混合気が薄いがために、「短く」「速く」そして「弱く」燃えていることを念頭に、点火タイミングを調整します。吸気側にバックファイアを起こしていれば点火タイミングを遅らせ、排気側にアフターファイアを起こしていれば点火タイミングを進めます。この要領で、バックファイアもアフターファイアも治まる点火タイミングが必ず見つかります。
これにより、現車の点火タイミングは、
BTDC 20° → 10°
になりました。
整備要領書とは全然違う数値になっても、気にすることはありません。これは新車のエンジンではないのだから、タイミングチェーンが伸びてバルブタイミングがずれているかもしれないし、プーリー横のタイミングインジケーターも合っているとは限りませんから。
この状態で排出ガスレベルを測定すると、
CO : 1.5% HC : 1,050ppm
という数値が得られました。
既に保安審査適合レベルまで下がっていますがアイドリングは円滑で、まだ下げる余地が残されていそうです。念のため、更に良好な結果を求めて調整を続けます。
点火タイミングは現状を維持し、パイロットスクリューでガソリンを絞る手順をより細密に実施します。具体的には「1/4回転締めては3秒待つ」を「1/8回転」で行い、「1/16回転」で仕上げる要領です。終盤には3秒待つまでもなくエンジンが即応するようになります。
これを実施した結果、スロットルリンクと反対側に位置する3本のパイロットスクリューを、3本とも全閉にすることができました。
この状態における排出ガスレベルは、
CO : 0.5% HC : 600ppm
となりました。
スロットルリンクに近い3本のパイロットスクリューのうち、どれか1本でも1/16回転緩めると、即座にエンジンが喜ぶのが解かります。それを確認したうえで元の位置まで締め込み、調整は終了とします。
エンジンを停止させ、最初に外した3本のスロットルリンクのうち1本をキャブレターに接続し、スロットルペダルを全開位置に固定します。キャブレター内でスロットルバタフライが全開になっていることが確認できたら、ペダルの固定を外します。残り2本のスロットルリンクをシャフトからフリーにしてキャブレターに接続し、最後にリンクとシャフトを締め付ければ完了です。
FTECコーポレーションは、車検のたびに現車を陸事(自動車検査登録事務所)の検査ラインに持ち込む認証工場です。

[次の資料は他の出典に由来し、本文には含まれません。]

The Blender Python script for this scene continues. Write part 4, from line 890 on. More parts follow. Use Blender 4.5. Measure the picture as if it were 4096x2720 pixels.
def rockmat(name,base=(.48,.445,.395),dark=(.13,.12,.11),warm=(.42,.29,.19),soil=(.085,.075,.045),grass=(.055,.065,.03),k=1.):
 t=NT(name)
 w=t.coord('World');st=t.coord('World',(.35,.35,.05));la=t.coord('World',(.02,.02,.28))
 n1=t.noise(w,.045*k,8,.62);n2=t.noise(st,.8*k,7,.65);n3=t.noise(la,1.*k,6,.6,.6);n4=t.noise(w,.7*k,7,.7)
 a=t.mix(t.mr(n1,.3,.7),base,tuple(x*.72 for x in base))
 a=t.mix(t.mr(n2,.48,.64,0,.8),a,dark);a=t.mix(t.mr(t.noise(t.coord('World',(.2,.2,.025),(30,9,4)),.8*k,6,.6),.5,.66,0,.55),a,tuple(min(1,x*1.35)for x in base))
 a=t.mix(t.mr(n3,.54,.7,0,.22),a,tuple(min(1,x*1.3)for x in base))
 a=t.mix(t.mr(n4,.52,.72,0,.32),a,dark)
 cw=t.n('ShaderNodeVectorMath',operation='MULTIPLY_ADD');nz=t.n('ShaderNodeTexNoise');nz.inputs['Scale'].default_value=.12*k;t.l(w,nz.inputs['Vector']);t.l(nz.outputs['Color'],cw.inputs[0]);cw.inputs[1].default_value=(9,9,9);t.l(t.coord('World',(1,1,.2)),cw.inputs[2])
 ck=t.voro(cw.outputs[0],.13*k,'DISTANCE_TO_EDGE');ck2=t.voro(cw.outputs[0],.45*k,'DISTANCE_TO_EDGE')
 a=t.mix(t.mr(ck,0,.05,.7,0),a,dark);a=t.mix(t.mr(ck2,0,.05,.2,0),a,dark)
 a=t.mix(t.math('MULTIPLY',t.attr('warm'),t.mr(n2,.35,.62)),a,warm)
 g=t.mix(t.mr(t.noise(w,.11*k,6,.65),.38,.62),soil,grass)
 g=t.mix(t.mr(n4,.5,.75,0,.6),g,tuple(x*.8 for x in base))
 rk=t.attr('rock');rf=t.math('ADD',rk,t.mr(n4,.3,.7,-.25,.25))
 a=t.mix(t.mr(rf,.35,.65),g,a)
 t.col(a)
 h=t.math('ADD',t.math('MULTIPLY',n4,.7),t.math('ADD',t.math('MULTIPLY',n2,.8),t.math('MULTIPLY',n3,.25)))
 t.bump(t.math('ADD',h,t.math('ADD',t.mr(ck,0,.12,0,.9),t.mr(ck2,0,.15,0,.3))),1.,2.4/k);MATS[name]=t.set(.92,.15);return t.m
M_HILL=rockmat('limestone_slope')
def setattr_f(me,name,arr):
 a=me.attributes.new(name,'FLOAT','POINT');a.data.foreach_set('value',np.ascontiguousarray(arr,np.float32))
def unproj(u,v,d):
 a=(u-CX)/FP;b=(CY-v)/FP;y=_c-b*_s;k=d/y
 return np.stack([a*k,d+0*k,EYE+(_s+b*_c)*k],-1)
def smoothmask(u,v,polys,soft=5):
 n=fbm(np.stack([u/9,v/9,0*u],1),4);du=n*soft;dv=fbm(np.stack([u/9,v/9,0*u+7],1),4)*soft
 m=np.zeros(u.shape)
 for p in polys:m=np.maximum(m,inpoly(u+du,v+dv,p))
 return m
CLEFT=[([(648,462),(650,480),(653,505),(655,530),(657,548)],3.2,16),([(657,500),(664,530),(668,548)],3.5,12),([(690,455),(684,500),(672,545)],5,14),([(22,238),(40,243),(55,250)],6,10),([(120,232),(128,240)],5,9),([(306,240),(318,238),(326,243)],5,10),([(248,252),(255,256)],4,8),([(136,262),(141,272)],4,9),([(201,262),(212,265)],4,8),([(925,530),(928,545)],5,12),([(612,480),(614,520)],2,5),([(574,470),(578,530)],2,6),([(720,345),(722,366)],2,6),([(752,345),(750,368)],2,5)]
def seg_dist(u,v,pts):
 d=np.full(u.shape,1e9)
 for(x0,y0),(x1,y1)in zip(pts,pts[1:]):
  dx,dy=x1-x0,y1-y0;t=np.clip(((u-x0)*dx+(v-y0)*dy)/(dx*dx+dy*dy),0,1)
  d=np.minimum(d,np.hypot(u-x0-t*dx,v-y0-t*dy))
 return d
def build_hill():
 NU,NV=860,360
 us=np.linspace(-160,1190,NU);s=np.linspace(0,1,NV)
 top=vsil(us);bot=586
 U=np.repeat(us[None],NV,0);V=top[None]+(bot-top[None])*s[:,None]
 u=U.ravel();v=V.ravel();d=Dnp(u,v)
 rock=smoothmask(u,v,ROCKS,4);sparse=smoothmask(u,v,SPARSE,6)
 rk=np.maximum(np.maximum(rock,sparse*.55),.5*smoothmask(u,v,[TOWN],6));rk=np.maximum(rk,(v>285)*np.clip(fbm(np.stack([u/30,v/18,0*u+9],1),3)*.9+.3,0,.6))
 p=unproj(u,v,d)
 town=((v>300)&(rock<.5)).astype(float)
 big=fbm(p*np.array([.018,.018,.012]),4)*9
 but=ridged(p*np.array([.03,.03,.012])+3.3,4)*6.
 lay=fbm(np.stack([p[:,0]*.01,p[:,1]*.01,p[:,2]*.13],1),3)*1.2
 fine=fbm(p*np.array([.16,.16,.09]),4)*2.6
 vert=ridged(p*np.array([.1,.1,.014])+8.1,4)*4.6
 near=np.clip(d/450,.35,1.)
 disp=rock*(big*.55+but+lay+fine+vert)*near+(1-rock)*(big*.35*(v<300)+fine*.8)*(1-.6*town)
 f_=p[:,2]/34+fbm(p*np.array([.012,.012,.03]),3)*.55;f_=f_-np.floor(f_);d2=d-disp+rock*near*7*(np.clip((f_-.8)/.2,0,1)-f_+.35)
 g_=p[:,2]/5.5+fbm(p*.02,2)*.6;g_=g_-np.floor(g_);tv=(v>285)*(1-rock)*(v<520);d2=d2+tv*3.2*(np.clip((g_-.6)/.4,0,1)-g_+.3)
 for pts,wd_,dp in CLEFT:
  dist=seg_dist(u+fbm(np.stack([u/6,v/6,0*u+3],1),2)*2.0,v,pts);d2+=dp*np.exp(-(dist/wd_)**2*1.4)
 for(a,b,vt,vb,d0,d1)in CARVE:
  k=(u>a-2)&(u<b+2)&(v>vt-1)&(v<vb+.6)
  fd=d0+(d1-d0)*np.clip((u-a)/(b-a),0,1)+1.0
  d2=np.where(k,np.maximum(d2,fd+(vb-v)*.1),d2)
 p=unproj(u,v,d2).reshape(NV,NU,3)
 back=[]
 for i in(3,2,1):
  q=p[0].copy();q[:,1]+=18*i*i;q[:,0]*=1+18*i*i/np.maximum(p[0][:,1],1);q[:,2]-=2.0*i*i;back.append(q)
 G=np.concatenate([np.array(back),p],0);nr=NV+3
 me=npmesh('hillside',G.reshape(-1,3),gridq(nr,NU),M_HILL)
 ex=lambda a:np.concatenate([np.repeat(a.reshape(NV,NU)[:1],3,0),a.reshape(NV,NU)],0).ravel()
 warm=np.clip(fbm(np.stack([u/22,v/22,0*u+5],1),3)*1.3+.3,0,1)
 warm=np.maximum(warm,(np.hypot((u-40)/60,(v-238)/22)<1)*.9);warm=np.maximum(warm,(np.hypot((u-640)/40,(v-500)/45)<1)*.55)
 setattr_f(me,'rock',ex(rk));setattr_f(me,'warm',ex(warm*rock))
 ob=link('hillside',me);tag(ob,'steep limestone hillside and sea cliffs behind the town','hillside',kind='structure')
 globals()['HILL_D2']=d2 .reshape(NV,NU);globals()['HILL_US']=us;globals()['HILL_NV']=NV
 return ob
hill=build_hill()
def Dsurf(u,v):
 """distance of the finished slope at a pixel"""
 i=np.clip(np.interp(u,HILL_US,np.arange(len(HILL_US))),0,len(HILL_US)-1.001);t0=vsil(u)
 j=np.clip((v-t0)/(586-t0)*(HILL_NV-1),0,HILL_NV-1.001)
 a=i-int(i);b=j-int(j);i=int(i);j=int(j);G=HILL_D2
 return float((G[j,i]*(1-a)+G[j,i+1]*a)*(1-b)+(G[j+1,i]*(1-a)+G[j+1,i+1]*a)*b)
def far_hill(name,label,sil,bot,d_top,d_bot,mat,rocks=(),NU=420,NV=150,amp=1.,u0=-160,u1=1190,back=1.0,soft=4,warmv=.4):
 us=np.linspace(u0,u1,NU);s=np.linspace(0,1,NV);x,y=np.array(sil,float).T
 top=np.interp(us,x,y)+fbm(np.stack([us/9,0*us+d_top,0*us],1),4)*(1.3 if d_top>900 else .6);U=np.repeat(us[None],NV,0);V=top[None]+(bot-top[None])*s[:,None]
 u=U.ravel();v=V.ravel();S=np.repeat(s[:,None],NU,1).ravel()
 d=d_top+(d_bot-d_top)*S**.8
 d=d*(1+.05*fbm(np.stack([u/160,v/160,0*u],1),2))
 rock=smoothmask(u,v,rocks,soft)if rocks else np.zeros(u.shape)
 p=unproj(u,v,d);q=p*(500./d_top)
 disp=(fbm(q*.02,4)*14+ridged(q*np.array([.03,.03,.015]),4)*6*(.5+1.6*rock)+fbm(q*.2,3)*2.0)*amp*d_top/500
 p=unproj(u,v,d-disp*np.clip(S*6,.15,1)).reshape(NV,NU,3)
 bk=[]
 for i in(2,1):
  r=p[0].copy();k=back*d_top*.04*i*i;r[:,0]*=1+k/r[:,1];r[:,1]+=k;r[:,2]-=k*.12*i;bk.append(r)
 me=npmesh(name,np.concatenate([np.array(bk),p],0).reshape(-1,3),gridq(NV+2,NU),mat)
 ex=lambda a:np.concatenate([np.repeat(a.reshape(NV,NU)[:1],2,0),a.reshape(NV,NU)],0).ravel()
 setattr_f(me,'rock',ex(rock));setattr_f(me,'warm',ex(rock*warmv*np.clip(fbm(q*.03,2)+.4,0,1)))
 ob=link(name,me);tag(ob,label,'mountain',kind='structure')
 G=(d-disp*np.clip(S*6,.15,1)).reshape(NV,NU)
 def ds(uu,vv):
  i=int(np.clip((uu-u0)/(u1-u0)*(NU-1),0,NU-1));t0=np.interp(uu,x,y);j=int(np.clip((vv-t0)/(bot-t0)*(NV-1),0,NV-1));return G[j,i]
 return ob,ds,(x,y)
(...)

点検整備の効果を確認するためのテスト走行を兼ねて、往復20~30㎞は必ず実走します。
このクルマは、途中で大渋滞にはまりながらも一度も調子を崩すことなく、検査に合格できました。最近のエコカーと比べれば途方もない燃料消費量ですが、L型エンジンのデビューイヤーが1965年(昭和40年)であることを想えば、十分納得できるのではないでしょうか。
240Z(HS30型)は、日本国内で登録された台数より海外へ輸出された台数の方が遥かに多いクルマです。自由奔放な改造で目を楽しませてくれるオーナーが世界中にいますが、近年はオリジナルの日本仕様に特別な価値を見出す人もいるようです。
生きて走り続けるクルマは、美点も欠点も明け透けに次世代に伝えます。民族や宗教や国境を越えて世界中で愛される日本車があることを、FTECコーポレーションは誇りに思います。